RE: What would make me accept the existence of a deity?
January 23, 2013 at 10:48 pm
(This post was last modified: January 23, 2013 at 10:56 pm by Angrboda.)
(January 23, 2013 at 9:55 pm)Celi Wrote:(January 23, 2013 at 2:30 pm)apophenia Wrote: How does one judge whether something is a god if not by the effects? What criteria would "rule in" a god? It sounds like you would rule out any and all potential gods. If they have a method, their godhood is technological and not real; if they have no method, you eliminate the hypothesis as being an argument from ignorance. It sounds like you've rigged the game so that no god can possibly win. That seems to make your disbelief as irrational as the belief of those who accept a god based on too little evidence.Keep in mind that the very thing that qualifies one as God rather than a sufficiently advanced being is the ability to literally do the impossible. So to prove that you're God, you'd have to 1) do something impossible, and 2) prove that what you just did is impossible. That doesn't make sense, which is appropriate, because doing something impossible requires you to do something that, on some level, just doesn't make sense.

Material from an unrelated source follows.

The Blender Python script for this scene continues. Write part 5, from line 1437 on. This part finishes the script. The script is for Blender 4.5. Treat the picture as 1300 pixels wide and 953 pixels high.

So I don't think there's any way that first-hand evidence could rule in God's existence. I might go up to 3 at highest on the Dawkins scale, but no more.
Well, I thank you for your candor, but I find the answer troubling. For one, you conclude that whatever evidence a putative god might provide, it's always possible that theses effects were brought about technologically. This seems to imply that, at least in your scheme of things, "anything" is possible (except the impossible, which is defined by what is possible). If you accept that "anything is possible" as a premise for ruling out a god (the actual is possible by definition), then I would have to ask why you don't apply the same "anything is possible" standard in hypothesizing the existence of a god? It seems the maxim provides irrefutable evidence both for the non-existence of a god and irrefutable evidence against the exclusion of a god. And the reason is because you've abandoned evidence as a means of deciding whether there is or isn't a god. This sounds like classical agnosticism: not that god does or doesn't exist, but holding that knowledge of god's existence or non-existence is impossible. If we take the proposition G being "God exists" and conclude that no evidence of any kind could demonstrate that it is true, that seems every bit as faith based as the position that no evidence could prove it false. It seems like you've simply defined god or gods so that they can't exist; if you're going to simply use definitions to rule out gods a priori, why not simply say that you rule out gods because circles aren't squares or blue isn't green; ruling out something by simply defining it out of existence is not any more reasonable than ruling that god exists regardless of what the evidence does or doesn't show. Both are arbitrary and unfalsifiable.